Why America Always Survive Crisis After Crisis
A friend recently asked me as why I am having so much confidence in the US economy. I told him it is because they always look straight at the crisis and immediately work to resolve them. Losing face is never on the list.Tim Geithner's Message To The Next Treasury Secretary Who Has To Deal With A Financial Crisis
There will be more financial crises in the future, because, well, history.
Leaders dealing with those crises will no doubt look at the US financial crisis in 2008-2009, and the actions taken by Treasury Secretary.
So the outgoing comments of Tim Geithner will be crucial historical texts.
Part of that required reading forms today, as both The Economist and WSJ have published exit interviews with Geithner.
On the issue of the bank bailouts, two comments will be critical for future Treasury Secretaries or Finance Ministers.
First, people will always hate bank bailouts, he told WSJ:
There's no explanation powerful enough to soften the inevitable fear and anger and resentment that's going to come with a crisis that did so much damage to the innocent. .... The paradox is that the things that are ultimately just in terms of making sure you can protect the average person from a failing system require you to do things that are going to look deeply unfair and unjust because you have to try to make sure to prevent a collapse.
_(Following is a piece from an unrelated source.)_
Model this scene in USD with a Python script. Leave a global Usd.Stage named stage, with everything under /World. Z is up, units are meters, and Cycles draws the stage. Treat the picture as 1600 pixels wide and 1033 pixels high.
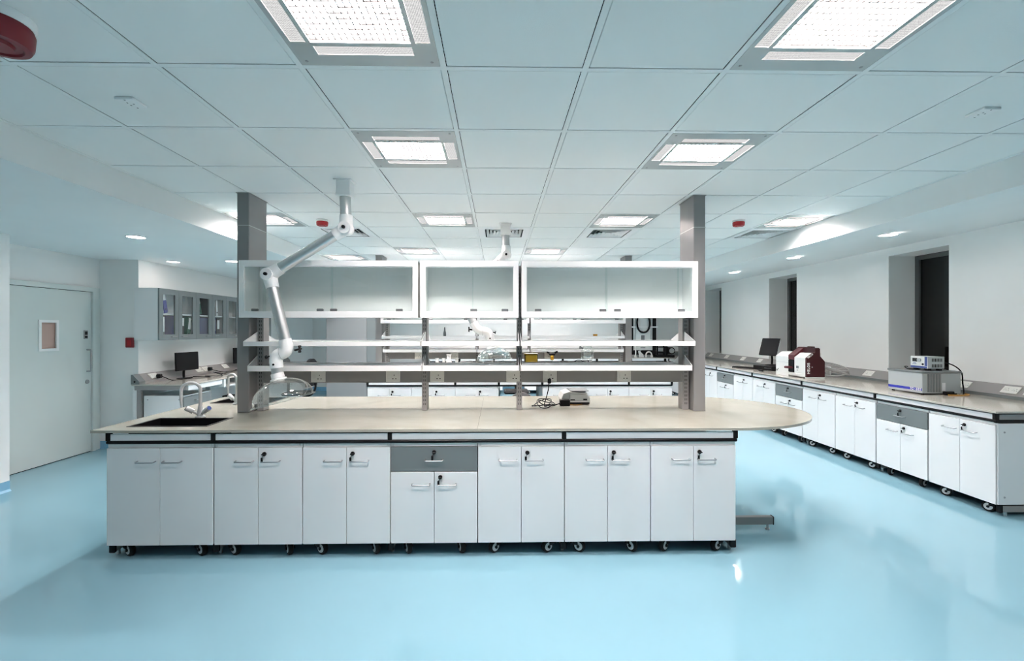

You look like you're giving aid to the arsonist.
But that's not an excuse for inaction, and you can't get paralyzed by the notion that bailouts create moral hazard.
To The Economist he said:
Mr Geithner readily admits that his interventions have bred moral hazard, but says holding off for that reason worsens a crisis and requires even bigger interventions later. “You will end up having to socialise much more risk and [create] much more future moral hazard,” he says. “You have to design the crisis response to mitigate moral hazard to the extent you can, and then change the rules of the game going forward to undo some of the damage you’ve caused.” Hence the Dodd-Frank banking reforms. The law became maddeningly long and complex in its passage through Congress. But it retains the features Mr Geithner considers crucial. It creates a mechanism for seizing and winding down big failing firms while limiting the government’s discretion to keep them as going concerns. By reinforcing capital and liquidity buffers throughout the financial system, the law allows policymakers to be almost “indifferent about contagion caused by one institution”.
So yes, people are going to hate you. But the longer you wait, the bigger your bailout is going to be.